Management advice: Nerds make great employees if you can handle their eccentricities. They won't make a jump to sales anytime soon, but they'll do good work and they're reliable. Do what you can to support their interests in learning. It'll boost their morale and benefit the organization.
The Resume Builder
This developer's strength is that she is always looking forward and cognizant of industry trends. The weakness is a desire to always be at that cutting edge and a fear that working on the old stuff is death in the marketplace. While there is some validity to that fear, I'm still seeing systems that run on COBOL, so its death, for those that are proficient in the language and willing to work with it, has been highly exaggerated. The same could be said for FoxPro, pre-.Net Visual Basic, PowerBuilder, and C++.
The Resume Builder is always learning, but unlike the Nerd and the Renaissance Man, the Resume Builder never develops deep proficiency. The Resume Builder, currently using language X, will be satisfied with a year or less of experience with it, and even at the day job, will be stealing time from work to study language Y. When an opportunity to use language Y appears, at the same company or elsewhere, the Resume Builder will move on. Once entrenched in her new position, the Resume Builder will begin studying hot new language Z, and will be ready to move on again in a year.
The Resume Builder's resume is indeed impressive, with every programming language conceivable on it. But what the resume doesn't tell you is that the code the Resume Builder wrote wasn't very high quality. It might have been Visual Basic, or PL/SQL, or Java, or C#, but it tended to solve problems the same way in each language, rather than using the language's strengths. It would include T-SQL that used lots of cursors instead of set theory or it might be an OO language where the methods were each 500+ lines of spaghetti code instead of smaller, logically partitioned components. The resume also doesn't mention that the Resume Builder, busy moving between languages, tends to repeat the same mistakes in each new language.

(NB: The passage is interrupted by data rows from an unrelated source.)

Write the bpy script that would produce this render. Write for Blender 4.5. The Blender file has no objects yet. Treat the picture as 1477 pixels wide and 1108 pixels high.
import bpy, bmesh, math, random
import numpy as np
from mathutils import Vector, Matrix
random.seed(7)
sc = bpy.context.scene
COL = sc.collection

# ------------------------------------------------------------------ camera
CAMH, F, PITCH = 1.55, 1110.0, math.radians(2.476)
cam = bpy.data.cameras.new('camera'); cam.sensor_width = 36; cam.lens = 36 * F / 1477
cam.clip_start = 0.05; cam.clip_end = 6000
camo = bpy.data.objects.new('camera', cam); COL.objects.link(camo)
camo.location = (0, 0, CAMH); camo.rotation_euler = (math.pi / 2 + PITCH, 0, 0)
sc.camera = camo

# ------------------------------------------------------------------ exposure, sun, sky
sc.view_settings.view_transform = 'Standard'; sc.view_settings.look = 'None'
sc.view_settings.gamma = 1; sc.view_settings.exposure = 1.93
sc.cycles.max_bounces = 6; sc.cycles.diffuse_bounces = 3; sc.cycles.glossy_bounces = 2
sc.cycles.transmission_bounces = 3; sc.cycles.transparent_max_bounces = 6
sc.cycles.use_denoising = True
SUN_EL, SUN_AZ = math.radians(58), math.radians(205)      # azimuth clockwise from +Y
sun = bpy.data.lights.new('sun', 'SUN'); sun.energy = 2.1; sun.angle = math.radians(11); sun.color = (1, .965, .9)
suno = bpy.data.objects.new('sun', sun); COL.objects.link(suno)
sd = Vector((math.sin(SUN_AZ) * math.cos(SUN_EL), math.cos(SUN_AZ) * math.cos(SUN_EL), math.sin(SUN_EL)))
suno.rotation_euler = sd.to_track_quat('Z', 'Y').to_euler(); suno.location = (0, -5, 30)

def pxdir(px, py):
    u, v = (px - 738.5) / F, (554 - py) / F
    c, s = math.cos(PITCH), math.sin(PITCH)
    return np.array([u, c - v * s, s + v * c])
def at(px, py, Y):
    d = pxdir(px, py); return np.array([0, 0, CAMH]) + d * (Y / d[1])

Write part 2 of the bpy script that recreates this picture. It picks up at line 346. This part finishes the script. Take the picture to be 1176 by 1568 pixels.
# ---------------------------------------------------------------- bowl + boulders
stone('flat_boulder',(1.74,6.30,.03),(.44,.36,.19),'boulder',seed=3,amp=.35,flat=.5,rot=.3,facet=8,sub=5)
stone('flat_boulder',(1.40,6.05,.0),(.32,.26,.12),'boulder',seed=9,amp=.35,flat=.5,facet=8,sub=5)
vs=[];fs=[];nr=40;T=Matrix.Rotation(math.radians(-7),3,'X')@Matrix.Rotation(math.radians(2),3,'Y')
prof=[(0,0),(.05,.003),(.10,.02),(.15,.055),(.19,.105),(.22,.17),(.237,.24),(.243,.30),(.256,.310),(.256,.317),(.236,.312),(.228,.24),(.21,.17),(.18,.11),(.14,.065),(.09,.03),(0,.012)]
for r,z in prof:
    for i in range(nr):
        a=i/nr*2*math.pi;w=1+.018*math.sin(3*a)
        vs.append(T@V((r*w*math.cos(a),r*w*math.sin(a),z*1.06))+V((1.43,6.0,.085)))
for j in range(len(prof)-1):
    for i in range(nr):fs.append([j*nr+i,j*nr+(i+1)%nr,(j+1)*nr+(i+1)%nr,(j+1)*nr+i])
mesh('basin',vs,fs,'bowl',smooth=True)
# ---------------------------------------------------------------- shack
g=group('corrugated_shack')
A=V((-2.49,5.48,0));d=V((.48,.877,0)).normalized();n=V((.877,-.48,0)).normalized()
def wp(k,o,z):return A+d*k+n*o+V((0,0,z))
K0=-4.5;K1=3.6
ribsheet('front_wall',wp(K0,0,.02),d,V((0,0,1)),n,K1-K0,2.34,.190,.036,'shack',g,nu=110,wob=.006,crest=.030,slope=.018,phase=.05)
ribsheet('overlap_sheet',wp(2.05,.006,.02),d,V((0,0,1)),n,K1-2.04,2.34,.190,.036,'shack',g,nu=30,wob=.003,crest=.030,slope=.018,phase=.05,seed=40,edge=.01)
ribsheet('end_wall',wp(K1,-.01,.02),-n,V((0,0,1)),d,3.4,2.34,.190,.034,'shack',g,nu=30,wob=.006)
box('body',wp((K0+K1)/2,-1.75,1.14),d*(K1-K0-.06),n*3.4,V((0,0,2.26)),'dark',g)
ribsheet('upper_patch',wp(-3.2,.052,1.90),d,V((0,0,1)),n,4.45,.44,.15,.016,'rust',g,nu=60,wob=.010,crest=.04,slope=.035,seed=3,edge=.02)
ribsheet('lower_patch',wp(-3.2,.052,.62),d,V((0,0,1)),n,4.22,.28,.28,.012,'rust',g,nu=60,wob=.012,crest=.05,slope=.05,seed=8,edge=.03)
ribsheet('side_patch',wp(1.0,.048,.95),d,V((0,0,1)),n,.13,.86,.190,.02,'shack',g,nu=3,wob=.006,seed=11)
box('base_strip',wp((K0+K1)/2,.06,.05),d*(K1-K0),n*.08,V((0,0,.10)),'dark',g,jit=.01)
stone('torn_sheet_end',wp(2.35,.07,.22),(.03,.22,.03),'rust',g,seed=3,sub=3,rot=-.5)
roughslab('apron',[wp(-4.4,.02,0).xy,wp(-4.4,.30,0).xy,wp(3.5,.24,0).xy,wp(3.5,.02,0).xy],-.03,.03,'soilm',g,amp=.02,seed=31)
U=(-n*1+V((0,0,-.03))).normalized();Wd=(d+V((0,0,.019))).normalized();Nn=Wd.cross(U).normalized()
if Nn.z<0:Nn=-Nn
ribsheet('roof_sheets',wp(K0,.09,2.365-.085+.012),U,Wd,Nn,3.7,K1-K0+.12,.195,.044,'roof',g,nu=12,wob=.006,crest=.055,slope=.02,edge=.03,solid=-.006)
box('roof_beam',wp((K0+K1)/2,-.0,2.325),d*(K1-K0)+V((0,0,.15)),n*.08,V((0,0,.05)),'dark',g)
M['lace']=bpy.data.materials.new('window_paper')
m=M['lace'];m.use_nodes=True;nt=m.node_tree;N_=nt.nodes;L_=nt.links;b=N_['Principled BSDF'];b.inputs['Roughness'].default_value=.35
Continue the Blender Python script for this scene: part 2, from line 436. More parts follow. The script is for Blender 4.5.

Finally, the resume also doesn't tell the story of the Resume Builder's poor motivation while working with language X. Any assignments in language X were done quickly and with a band-aid approach. Sometimes a band-aid approach is the correct tactical response when the preferences of a developer and a project manager clash but everyone wants to stay employed. The actions of the Resume Builder aren't of that type; they don't leave behind a rushed solution with useful documentation for those who must follow; they leave behind a train wreck caused by neglect for maintenance.
Perhaps I shouldn't be so hard on the Resume Builders. At least their learning is still self motivated, even if the motivation is for the next job and not necessarily for building quality solutions. Frankly, the Resume Builders probably don't care what I think. They're too busy counting their money.
Management advice: Nope. I know you wouldn't listen to me anyway because you keep hiring these guys.
The Anchor
Sometimes developers don't care to learn. It's not that they won't or that they don't enjoy it. They might even like it, but they're not motivated to do it regularly on their own. This is because learning involves substantive effort outside of work. And that's an important distinction I haven't mentioned: learning job-related skills on the job versus learning them as an extracurricular activity.
The Renaissance Man learns with ease anytime, anywhere. The Nerd has to work on it but typically doesn't have a problem committing personal time. The Resume Builder might also do it at work and at home, but prefers to bootleg time from work (and I don't mean bootleg in the nice 3M way, where bootlegging led to the creation of the now ubiquitous Post-It Note). The Anchor will plod along at work, primarily doing work, and when the bell rings at 5pm, he's only doing work at home if it's for a production emergency. The Anchors will learn if someone is forcibly hauling them through the water or holding their hands through a software learning exercise. But it had better be on company time. Left to their own devices outside of work, they'll opt to do something else they find more palatable.
There's nothing wrong with the Anchor's philosophy. It's rather laudable in a work-life balance approach. However, learning isn't really about work even if it's about work-related skills. It's about self development and furthering one's ability as a developer. If someone is too busy at work to learn new things that help both himself and his employer, they'll both be endlessly mired in the same approaches with the same problems. Any improvements from this camp will be rare and of incremental value. Having lots of these guys means that instead of building a staff of Renaissance Man wannabes, you'll have a staff of guys that do as little as possible. They'll never sufficiently refactor the software so that they can spend more time furthering the company's strategic goals and less time fighting fires in overtime (see, I worked the overtime angle into the post after all).
Management advice: Anchors aren't going to lead the way in evolutionary improvements for the organization. They can be reliable in some roles, but be careful about putting them in positions where they are going to make decisions for software projects of considerable risk and complexity.
Keeping it Real
Despite some grains of truth, the above was a largely humorous look at different learning motivations for developers. The truth is that you can't cleanly and completely categorize any person. I myself could have fit into any of those categories (except for that Renaissance thing) at different times in my career depending on my level of maturation, experience, and the environment.